Mengingat segala upaya dan doa telah dikerahkan, sisanya biarlah Allah yang memutuskan. Apakah kami layak untuk memanen hasilnya.
Kedepan, ujian hidup tengah menanti dan makin beragam pula jenisnya. Entah itu tentang pola pengasuhan beserta biaya pendidikan anak, tambah momongan, kesehatan orang tua yang makin menurun, perihal aset/investasi jangka panjang, dan masih banyak lagi. Intinya, selagi bisa dihadapi berdua dan selalu menyertakan Allah didalamnya, saya yakin semuanya pasti bisa dilalui.

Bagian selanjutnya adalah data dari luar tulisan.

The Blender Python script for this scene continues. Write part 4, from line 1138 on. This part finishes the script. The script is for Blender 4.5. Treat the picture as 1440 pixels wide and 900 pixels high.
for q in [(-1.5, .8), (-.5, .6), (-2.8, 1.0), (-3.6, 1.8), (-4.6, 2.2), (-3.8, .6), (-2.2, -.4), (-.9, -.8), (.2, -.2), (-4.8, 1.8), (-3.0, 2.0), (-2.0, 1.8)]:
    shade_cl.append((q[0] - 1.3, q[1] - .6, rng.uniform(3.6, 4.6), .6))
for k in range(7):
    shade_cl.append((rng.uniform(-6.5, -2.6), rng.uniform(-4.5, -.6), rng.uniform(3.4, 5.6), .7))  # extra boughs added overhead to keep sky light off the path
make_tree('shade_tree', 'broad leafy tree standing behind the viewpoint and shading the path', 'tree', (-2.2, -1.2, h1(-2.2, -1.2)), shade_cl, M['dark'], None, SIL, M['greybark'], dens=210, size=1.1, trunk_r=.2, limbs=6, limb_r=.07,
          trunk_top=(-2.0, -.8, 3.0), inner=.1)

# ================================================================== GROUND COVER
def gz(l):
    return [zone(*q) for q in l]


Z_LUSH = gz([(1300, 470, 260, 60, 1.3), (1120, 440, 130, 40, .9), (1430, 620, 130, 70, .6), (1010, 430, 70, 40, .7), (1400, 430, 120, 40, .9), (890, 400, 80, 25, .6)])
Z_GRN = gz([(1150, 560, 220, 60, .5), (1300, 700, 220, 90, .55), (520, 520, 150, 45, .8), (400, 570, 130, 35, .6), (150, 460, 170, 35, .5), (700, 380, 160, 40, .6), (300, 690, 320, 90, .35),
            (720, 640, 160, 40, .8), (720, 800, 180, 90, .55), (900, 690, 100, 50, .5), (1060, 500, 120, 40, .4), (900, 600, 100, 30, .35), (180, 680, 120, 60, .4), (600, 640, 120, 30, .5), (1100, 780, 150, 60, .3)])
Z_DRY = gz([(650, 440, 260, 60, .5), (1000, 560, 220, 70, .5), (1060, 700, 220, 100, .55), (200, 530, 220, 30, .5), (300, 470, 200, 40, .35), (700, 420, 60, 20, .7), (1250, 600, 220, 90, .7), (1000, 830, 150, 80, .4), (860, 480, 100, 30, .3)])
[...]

Bismillah ya pak, kita pasti bisa! Mohon maaf juga, kalau makin kesini istrimu ini jadi enggak suka yang menye-menye alias yang so sweet gitu deh. Lagian sih, bapak ngelawak mulu, saya kan jadi ngakak terus bawaannya wkwkwk. Gpp kok pak, anggap aja kayak gitu udah romantis, tapi versi kita hahaha.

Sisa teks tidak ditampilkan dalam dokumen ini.